**Exercise aim**
Repeat exactly the lines from the line with "Build this scene" to the line with "scn.view_settings.look='None'", including both, and leave out any pictures.

**Records for the exercise**
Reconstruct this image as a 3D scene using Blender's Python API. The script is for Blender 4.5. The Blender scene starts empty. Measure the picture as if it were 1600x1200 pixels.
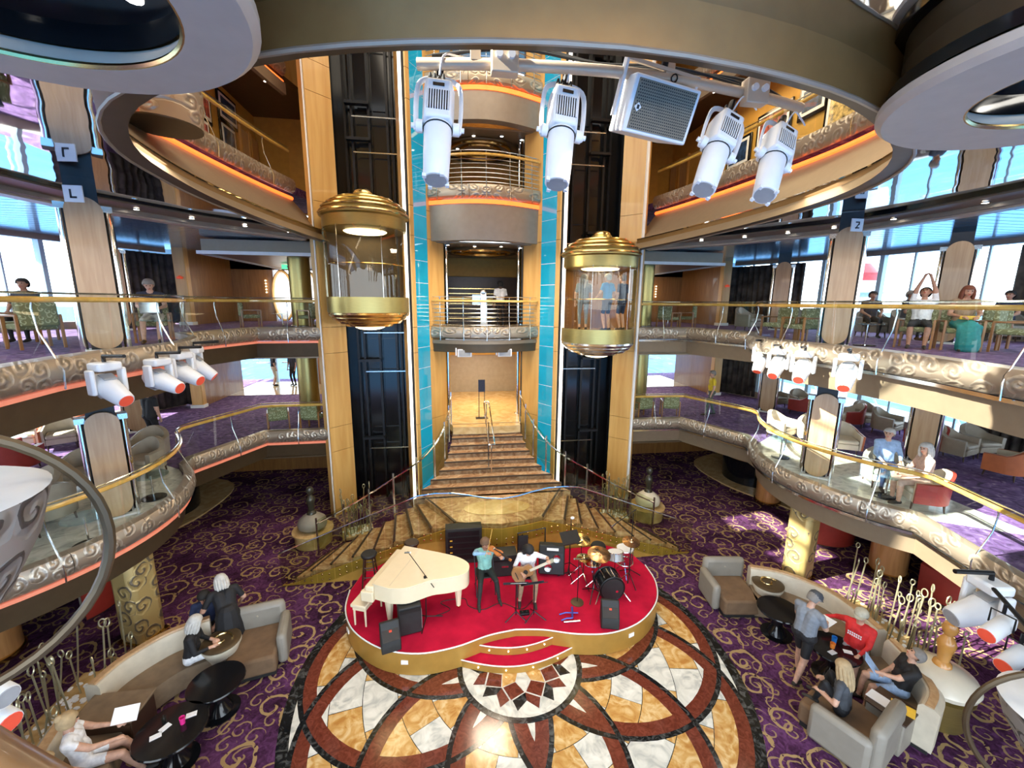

--

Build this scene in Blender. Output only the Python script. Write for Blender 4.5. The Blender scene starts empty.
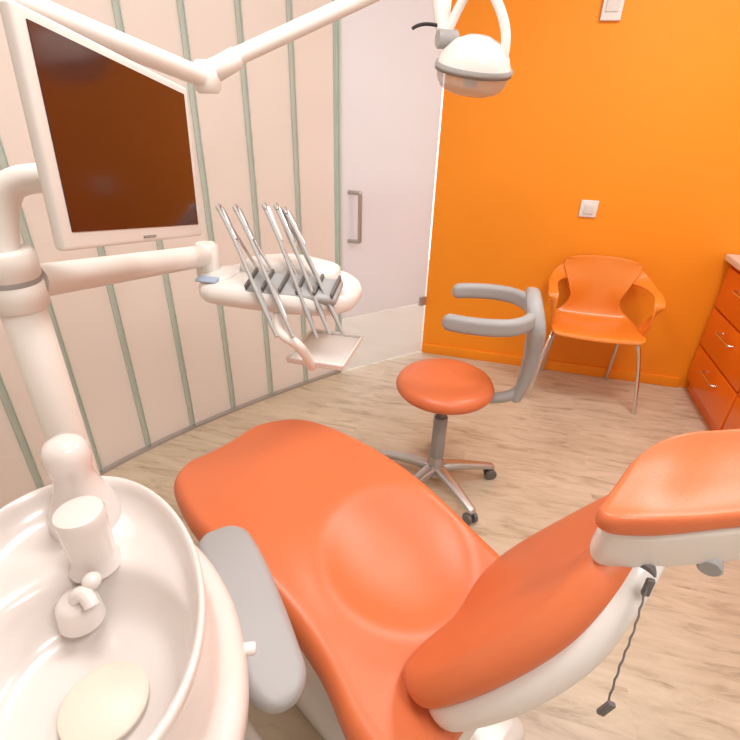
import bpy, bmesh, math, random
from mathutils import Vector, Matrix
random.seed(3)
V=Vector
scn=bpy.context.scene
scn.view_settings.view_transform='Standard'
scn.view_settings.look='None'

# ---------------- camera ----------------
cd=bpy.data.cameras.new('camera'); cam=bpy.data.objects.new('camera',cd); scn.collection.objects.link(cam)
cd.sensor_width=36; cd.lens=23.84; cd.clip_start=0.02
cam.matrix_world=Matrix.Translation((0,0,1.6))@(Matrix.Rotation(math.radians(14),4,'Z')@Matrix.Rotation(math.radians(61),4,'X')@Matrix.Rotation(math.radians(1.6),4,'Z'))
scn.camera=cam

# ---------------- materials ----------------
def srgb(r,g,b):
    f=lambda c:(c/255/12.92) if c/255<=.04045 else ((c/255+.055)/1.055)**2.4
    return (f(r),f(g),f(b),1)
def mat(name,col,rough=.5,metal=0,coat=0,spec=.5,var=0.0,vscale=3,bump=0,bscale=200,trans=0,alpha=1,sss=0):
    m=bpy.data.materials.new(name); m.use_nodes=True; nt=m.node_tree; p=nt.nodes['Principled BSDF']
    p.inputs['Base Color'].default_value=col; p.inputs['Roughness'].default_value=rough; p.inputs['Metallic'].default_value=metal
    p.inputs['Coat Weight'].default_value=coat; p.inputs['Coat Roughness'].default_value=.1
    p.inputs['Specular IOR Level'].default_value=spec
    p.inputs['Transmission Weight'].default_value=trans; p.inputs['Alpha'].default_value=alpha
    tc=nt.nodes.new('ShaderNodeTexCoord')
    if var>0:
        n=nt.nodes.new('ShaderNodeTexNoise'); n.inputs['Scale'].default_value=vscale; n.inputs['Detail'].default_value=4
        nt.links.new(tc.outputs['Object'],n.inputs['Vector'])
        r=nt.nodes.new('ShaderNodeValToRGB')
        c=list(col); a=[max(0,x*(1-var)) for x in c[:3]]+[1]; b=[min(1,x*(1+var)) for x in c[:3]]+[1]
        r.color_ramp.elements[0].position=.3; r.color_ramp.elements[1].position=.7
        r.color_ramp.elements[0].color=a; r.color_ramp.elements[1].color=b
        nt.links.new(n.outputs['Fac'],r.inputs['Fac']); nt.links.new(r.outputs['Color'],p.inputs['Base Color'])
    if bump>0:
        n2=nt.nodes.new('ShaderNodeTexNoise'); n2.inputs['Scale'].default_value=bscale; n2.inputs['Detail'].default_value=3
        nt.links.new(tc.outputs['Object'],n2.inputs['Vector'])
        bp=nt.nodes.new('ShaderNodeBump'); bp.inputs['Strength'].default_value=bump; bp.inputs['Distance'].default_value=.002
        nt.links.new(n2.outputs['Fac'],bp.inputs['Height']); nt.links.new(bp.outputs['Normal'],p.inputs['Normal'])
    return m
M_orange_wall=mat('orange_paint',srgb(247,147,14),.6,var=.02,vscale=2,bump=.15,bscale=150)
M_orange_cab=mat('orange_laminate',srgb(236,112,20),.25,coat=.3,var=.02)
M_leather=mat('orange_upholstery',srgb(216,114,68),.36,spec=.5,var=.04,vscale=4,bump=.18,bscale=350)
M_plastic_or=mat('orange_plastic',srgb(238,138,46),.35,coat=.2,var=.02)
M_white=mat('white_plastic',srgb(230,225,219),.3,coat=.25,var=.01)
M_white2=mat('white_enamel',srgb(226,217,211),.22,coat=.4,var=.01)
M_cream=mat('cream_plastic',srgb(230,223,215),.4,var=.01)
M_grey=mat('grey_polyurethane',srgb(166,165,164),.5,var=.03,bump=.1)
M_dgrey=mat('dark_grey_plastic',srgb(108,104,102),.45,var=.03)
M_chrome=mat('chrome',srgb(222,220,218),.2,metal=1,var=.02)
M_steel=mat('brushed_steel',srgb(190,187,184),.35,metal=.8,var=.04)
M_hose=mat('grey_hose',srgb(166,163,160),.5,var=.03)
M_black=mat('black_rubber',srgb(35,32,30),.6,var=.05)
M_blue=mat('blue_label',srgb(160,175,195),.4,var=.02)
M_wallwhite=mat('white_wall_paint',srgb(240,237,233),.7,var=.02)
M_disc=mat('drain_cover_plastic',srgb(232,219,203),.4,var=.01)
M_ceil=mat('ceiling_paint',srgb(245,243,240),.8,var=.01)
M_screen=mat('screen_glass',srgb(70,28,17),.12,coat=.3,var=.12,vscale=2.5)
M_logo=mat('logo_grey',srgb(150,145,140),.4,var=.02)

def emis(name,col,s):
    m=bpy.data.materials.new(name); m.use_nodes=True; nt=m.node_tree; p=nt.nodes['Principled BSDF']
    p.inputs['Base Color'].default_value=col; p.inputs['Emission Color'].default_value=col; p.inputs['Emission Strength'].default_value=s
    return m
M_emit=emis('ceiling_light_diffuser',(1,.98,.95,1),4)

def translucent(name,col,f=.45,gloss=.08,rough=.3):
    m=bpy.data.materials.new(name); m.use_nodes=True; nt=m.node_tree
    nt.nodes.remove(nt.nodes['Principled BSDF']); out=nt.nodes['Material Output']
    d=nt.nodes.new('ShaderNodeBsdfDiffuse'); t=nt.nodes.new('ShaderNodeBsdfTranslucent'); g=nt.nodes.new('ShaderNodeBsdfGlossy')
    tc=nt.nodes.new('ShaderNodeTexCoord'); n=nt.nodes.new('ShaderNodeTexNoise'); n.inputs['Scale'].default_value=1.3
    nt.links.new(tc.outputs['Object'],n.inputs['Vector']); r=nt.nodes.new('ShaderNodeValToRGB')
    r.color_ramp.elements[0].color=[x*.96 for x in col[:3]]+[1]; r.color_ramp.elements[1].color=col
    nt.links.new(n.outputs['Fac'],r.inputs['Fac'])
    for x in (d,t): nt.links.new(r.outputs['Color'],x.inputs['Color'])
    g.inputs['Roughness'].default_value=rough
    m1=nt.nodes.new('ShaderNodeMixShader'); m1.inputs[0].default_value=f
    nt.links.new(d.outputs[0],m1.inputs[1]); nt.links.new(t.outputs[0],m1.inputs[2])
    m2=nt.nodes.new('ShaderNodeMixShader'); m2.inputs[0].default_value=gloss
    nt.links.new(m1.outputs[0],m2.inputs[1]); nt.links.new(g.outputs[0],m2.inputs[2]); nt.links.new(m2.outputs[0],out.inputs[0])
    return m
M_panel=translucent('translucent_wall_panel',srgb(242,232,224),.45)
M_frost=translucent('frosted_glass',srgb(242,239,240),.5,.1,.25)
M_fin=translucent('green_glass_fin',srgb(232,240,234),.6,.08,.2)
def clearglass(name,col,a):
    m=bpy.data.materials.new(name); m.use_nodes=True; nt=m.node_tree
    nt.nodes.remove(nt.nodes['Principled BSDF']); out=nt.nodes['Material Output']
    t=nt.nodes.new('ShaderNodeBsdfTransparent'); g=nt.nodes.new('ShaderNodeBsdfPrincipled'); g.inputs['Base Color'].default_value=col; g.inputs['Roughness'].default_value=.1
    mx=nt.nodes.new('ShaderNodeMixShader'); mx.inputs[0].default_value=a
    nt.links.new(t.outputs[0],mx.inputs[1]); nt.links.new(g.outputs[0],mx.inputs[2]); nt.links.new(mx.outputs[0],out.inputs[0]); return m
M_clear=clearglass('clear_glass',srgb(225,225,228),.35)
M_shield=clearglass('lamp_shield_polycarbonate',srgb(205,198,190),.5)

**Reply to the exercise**
Build this scene in Blender. Output only the Python script. Write for Blender 4.5. The Blender scene starts empty.
import bpy, bmesh, math, random
from mathutils import Vector, Matrix
random.seed(3)
V=Vector
scn=bpy.context.scene
scn.view_settings.view_transform='Standard'
scn.view_settings.look='None'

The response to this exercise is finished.